Posting of opinions on this article or experiences on column packing is welcome.
What do you exactly mean with "vibration"? Are you referring to ultrasonic vibrations? If so, how do you apply them?
AndresMM wrote:
What do you exactly mean with "vibration"? Are you referring to ultrasonic vibrations? If so, how do you apply them?

Ultrasonic vibration is good enough for packing of capillary columns. However, mechanical vibrators are required to pack conventional columns.
At our institute we are packing columns from 5 cm up to 140 cm in diameter. We are looking to include vibration to improve packing performance.

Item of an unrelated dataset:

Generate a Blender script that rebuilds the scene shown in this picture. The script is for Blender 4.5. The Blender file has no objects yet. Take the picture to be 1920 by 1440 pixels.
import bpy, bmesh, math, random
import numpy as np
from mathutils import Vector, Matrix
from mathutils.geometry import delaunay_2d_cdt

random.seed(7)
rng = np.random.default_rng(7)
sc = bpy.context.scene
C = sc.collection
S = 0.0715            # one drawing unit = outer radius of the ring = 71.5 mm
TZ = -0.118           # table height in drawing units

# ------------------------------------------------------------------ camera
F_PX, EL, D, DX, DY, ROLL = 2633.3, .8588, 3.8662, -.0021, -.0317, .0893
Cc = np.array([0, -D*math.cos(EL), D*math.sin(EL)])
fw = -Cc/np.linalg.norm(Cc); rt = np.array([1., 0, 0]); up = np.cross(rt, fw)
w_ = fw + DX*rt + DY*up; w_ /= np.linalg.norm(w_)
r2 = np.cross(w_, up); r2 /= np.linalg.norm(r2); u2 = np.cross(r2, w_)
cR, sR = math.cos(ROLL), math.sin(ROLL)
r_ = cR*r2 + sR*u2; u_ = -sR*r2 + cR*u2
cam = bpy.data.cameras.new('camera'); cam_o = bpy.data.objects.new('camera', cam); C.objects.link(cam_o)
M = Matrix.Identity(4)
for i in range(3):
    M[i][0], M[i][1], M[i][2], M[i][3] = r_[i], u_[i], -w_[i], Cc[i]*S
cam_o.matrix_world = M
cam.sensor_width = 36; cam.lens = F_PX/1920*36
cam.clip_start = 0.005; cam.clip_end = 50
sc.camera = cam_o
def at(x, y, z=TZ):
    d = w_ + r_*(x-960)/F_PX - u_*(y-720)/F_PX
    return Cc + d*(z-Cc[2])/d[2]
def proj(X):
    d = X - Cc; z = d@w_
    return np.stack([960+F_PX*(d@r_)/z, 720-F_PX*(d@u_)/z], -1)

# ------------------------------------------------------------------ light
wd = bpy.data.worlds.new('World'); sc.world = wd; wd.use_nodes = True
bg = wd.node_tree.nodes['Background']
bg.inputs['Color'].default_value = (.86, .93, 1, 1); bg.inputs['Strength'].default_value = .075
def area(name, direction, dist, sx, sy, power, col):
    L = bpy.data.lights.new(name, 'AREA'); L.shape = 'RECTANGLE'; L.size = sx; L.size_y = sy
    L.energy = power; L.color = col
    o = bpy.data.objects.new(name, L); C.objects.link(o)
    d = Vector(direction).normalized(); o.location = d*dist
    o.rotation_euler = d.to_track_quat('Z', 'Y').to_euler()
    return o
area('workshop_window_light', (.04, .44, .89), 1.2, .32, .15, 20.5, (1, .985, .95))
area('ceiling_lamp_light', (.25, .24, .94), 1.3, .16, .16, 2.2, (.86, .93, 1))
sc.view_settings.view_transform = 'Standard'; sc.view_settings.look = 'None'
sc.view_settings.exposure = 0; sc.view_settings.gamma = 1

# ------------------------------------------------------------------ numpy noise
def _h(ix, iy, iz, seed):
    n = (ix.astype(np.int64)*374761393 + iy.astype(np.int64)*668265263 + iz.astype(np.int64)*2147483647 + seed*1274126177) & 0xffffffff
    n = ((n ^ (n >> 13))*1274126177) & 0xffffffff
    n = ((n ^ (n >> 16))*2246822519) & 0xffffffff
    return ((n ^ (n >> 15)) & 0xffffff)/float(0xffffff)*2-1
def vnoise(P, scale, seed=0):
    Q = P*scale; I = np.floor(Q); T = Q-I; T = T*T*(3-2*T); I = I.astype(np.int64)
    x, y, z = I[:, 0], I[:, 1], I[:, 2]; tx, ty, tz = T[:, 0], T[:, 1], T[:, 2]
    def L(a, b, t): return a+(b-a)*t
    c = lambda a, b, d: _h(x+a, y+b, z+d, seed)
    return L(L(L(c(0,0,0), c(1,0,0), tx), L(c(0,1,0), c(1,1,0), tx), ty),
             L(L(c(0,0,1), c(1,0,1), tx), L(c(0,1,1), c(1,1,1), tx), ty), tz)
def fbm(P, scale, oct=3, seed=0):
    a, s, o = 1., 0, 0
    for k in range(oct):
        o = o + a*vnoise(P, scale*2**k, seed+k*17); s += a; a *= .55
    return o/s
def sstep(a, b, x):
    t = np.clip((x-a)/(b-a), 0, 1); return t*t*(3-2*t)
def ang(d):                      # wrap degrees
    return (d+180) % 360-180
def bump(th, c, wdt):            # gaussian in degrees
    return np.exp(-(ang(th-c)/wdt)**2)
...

What kind of vibration do you use (tapping with a wrench, pneumatic vibrators, etc.)? For how long? Do you observe better HETP values?
As a person who developed over 100 stationary phases, commercialized 20+ and participated in developing packing procedures for 60K+ columns, I don't entirely agree with the points in the first post. Some of them I would even consider misleading :)
Vlad Orlovsky
HELIX Chromatography
My opinions might be bias, but I have about 1000 examples to support them
AndresMM wrote:
At our institute we are packing columns from 5 cm up to 140 cm in diameter. We are looking to include vibration to improve packing performance.

What kind of vibration do you use (tapping with a wrench, pneumatic vibrators, etc.)? For how long? Do you observe better HETP values?


The GC column vibrator by Alltech Associates was good for packing of conventional HPLC columns. It is recommended to use 2 vibrators operated by two persons. Unfortunately, it is not commercially available anymore. Commercially available electric massager may be used instead.
Vibration for 30 min is good enough. Packing with vibration always gave the lower HETP than packing without vibration.
Vlad Orlovsky wrote:
As a person who developed over 100 stationary phases, commercialized 20+ and participated in developing packing procedures for 60K+ columns, I don't entirely agree with the points in the first post. Some of them I would even consider misleading :)


Considering many opinions based on different experiences always contributes to advances of science and technology. Would you give more details of your experience?